Work to do:
Reproduce, exactly and in full, only the lines below from the one containing "fence('wooden_fence', 'pale sunlit" through the one containing "fD = [P(1772, 505), P(1868, 424)]".

Task data:
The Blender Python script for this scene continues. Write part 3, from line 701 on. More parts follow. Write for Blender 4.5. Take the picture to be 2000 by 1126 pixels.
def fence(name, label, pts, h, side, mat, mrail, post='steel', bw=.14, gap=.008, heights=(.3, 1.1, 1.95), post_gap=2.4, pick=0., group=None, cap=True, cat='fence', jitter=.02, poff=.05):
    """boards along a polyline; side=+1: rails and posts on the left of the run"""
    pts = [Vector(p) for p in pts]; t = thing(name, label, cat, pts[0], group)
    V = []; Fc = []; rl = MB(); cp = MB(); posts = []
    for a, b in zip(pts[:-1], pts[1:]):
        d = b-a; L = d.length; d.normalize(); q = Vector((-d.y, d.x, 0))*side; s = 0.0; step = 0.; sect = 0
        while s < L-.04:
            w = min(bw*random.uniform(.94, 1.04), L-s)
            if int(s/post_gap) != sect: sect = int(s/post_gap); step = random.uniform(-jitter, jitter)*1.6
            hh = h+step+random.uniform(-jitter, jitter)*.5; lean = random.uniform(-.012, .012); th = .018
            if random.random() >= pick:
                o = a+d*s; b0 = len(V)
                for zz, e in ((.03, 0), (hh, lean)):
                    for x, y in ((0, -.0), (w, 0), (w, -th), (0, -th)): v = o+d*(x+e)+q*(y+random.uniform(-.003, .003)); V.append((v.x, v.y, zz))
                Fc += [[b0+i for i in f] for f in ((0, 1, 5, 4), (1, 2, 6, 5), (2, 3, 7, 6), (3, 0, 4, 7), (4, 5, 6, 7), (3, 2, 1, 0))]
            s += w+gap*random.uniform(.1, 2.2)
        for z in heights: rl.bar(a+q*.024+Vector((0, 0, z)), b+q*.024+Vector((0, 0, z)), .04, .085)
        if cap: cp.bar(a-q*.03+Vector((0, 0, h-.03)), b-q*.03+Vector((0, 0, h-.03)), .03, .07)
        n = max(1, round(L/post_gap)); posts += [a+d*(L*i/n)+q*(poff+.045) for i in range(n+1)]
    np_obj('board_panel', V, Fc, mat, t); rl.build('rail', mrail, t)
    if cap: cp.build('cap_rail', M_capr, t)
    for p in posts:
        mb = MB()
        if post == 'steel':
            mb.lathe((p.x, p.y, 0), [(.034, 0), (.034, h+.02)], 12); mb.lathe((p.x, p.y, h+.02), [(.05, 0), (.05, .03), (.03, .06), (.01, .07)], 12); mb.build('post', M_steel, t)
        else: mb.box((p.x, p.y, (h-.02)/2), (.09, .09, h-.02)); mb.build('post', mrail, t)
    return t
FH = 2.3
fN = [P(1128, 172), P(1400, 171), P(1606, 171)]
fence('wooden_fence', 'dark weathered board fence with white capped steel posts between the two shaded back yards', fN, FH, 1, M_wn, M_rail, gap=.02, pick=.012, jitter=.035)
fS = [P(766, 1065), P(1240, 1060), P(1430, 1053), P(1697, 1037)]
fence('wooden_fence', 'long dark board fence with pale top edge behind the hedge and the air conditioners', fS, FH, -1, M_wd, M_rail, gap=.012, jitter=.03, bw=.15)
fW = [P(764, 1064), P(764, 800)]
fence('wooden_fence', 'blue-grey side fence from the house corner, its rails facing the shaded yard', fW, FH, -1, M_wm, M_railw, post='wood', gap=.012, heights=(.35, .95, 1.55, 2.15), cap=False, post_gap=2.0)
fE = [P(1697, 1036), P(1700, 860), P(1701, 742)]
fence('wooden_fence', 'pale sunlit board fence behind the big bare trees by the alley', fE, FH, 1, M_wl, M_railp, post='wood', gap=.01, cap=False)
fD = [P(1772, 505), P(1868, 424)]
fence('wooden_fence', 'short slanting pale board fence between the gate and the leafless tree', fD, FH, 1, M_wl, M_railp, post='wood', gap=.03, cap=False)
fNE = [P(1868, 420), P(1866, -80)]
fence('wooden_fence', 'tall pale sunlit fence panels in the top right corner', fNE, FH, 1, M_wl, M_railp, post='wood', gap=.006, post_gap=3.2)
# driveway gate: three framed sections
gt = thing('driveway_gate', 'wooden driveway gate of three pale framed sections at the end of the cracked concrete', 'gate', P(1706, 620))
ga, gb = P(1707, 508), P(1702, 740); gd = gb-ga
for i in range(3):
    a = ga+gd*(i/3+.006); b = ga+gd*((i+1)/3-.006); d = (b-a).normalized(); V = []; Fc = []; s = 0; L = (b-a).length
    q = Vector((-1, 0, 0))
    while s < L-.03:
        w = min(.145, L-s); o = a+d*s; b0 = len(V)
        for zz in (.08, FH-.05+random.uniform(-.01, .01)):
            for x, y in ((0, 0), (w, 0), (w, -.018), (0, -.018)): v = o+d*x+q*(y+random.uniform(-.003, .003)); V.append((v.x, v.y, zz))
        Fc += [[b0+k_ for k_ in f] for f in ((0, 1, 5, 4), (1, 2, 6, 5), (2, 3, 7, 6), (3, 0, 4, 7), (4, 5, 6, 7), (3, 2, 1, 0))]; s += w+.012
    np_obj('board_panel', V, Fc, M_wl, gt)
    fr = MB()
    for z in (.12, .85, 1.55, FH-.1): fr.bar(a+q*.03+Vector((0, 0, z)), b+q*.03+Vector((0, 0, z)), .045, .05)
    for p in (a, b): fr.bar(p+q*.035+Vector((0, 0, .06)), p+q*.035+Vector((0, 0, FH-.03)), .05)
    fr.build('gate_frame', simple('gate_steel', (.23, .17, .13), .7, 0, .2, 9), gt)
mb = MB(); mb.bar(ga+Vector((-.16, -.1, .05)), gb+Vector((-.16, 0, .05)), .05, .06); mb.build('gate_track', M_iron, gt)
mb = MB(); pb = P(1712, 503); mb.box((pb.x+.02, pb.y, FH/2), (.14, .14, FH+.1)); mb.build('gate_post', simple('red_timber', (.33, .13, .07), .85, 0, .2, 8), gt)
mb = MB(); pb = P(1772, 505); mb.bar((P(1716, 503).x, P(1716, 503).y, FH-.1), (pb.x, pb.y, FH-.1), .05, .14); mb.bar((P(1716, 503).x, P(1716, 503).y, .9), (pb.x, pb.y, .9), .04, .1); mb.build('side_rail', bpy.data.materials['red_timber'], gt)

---

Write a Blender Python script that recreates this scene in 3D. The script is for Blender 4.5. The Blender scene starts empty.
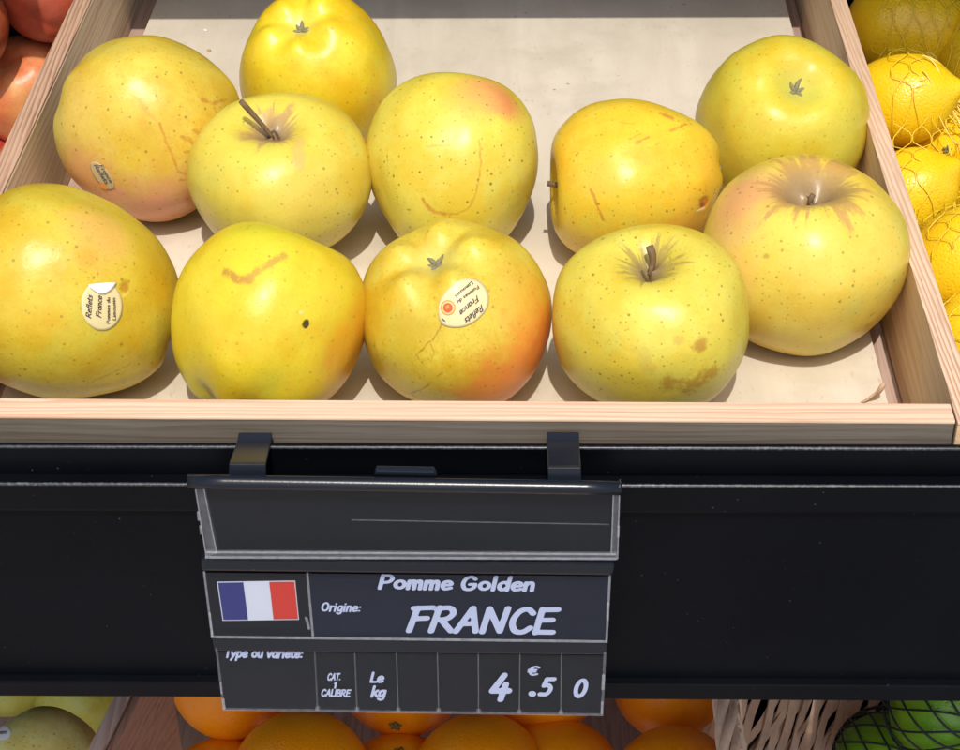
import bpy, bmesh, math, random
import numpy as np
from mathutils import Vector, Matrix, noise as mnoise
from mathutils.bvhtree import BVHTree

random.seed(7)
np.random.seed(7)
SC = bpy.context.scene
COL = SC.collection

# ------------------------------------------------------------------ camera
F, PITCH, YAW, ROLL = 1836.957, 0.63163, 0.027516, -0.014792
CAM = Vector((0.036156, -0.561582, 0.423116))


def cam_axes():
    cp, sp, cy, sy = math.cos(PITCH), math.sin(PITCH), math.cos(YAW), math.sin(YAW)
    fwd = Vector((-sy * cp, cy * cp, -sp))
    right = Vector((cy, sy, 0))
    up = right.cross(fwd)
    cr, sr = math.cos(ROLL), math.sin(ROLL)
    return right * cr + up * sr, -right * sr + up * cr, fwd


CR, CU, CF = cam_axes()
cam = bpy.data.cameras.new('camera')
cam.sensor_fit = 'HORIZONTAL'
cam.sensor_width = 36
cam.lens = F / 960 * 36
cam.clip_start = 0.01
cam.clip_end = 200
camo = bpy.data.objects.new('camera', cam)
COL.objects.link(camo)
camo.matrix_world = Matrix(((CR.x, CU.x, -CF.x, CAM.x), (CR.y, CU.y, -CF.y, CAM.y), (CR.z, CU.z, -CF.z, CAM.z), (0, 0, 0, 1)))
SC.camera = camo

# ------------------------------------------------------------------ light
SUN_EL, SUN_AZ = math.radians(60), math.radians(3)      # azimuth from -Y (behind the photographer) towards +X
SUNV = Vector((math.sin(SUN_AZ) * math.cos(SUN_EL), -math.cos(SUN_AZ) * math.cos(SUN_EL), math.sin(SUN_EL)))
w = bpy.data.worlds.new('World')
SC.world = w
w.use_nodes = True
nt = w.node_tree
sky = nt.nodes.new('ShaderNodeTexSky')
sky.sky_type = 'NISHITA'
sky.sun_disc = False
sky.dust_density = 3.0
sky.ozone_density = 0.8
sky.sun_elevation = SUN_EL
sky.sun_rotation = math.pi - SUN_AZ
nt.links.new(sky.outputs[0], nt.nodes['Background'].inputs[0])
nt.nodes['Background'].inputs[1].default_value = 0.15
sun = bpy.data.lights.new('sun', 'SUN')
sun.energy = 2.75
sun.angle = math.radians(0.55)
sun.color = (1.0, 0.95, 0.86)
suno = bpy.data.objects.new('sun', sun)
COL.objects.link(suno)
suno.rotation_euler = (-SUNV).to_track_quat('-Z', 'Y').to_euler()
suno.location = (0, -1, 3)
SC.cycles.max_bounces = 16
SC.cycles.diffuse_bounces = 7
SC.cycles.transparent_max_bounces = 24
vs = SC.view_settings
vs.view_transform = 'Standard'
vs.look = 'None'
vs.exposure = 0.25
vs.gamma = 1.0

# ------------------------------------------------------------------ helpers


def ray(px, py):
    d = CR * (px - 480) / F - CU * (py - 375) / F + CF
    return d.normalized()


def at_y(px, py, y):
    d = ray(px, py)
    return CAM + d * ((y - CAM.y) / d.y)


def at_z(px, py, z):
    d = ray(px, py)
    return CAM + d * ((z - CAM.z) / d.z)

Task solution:
fence('wooden_fence', 'pale sunlit board fence behind the big bare trees by the alley', fE, FH, 1, M_wl, M_railp, post='wood', gap=.01, cap=False)
fD = [P(1772, 505), P(1868, 424)]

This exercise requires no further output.